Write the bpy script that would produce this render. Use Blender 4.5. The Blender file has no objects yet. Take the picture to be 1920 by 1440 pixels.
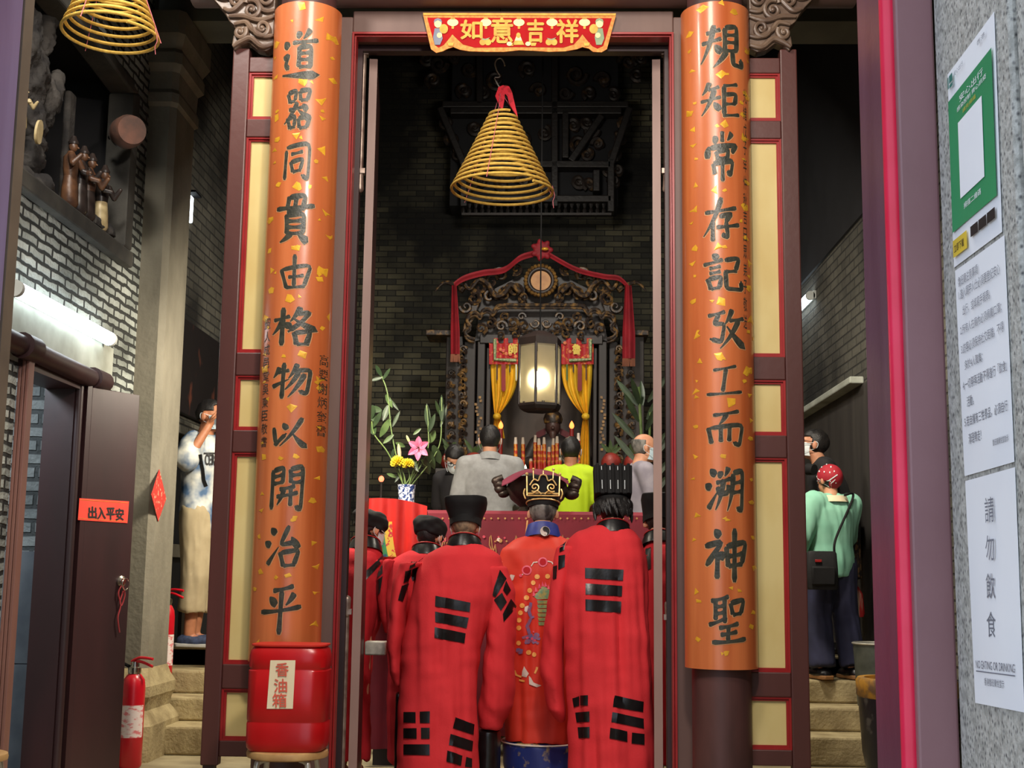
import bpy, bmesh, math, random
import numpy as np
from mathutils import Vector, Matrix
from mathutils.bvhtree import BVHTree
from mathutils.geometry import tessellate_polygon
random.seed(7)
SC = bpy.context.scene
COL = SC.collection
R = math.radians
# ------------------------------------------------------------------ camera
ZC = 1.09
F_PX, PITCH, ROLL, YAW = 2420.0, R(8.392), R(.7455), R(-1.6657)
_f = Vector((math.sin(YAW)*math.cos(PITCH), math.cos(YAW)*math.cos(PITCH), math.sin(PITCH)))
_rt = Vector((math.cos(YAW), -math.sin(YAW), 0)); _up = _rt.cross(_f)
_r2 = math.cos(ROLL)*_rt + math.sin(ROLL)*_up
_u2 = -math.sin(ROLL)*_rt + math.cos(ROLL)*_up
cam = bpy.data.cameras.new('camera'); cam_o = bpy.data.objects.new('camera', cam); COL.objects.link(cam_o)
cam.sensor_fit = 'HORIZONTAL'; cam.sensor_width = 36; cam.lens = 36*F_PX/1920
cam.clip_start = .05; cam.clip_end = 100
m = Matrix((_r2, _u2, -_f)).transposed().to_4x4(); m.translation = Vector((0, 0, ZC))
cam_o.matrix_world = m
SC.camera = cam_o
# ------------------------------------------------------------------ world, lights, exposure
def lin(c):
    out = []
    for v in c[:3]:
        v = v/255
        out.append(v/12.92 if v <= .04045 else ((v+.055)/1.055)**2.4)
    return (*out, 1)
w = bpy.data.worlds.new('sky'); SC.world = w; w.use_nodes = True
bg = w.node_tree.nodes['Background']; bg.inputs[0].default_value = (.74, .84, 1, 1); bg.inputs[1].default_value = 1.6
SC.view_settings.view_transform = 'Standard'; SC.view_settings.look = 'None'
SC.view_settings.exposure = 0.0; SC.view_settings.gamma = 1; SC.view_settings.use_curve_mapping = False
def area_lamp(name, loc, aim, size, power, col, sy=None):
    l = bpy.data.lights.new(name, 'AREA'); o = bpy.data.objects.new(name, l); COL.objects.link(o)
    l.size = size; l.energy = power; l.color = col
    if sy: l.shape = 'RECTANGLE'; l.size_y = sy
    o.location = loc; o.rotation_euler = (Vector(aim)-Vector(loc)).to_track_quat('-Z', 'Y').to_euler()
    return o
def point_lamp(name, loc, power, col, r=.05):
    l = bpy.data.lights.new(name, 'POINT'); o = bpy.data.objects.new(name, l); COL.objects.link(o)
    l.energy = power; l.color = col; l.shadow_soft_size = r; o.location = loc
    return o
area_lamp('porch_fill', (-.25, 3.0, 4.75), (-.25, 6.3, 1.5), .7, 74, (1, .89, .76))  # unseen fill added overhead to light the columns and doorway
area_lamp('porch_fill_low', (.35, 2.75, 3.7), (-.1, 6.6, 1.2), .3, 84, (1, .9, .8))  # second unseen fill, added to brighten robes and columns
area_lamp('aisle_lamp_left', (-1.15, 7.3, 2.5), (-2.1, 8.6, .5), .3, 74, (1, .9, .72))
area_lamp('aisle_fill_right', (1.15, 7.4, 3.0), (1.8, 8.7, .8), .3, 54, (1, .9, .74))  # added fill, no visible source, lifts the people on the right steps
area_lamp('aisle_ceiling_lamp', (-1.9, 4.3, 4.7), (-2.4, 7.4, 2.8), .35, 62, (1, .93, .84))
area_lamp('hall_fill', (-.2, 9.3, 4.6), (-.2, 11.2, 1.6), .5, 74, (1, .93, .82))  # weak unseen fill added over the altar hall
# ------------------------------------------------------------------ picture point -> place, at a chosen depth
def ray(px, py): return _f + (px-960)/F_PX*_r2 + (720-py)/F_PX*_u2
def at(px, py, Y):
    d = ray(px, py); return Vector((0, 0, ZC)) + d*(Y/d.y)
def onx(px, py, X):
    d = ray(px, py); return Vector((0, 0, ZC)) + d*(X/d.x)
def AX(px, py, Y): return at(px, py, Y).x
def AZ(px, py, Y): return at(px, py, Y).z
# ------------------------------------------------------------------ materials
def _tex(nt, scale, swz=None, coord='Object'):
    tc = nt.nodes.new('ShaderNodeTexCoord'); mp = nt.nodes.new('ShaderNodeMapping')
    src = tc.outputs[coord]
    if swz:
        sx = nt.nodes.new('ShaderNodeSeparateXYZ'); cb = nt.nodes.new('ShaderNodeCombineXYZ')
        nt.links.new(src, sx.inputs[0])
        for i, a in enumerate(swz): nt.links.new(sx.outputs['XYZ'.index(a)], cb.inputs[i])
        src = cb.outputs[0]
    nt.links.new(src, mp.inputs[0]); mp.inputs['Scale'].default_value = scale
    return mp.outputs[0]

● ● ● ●

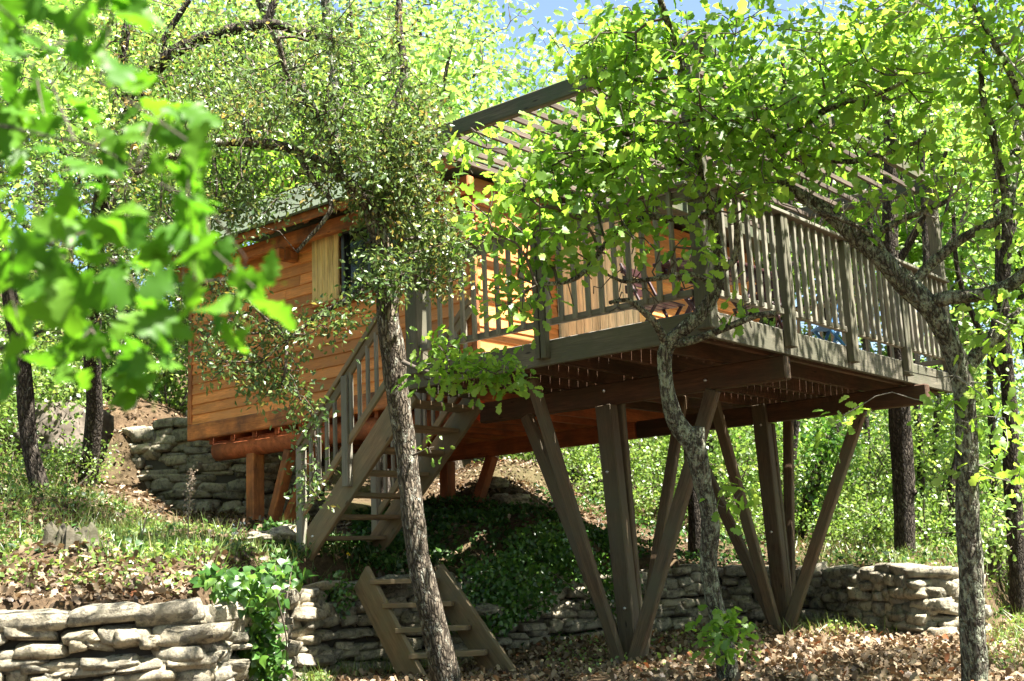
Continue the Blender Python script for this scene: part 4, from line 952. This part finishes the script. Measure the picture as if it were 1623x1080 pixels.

● ● ● ●

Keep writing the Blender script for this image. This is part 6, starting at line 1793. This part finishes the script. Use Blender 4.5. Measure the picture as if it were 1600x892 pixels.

● ● ● ●

■ Objective ■
Each line in the entries above that includes the string "finishes" should be extracted.

■ Answer to this task ■
Continue the Blender Python script for this scene: part 4, from line 952. This part finishes the script. Measure the picture as if it were 1623x1080 pixels.
Keep writing the Blender script for this image. This is part 6, starting at line 1793. This part finishes the script. Use Blender 4.5. Measure the picture as if it were 1600x892 pixels.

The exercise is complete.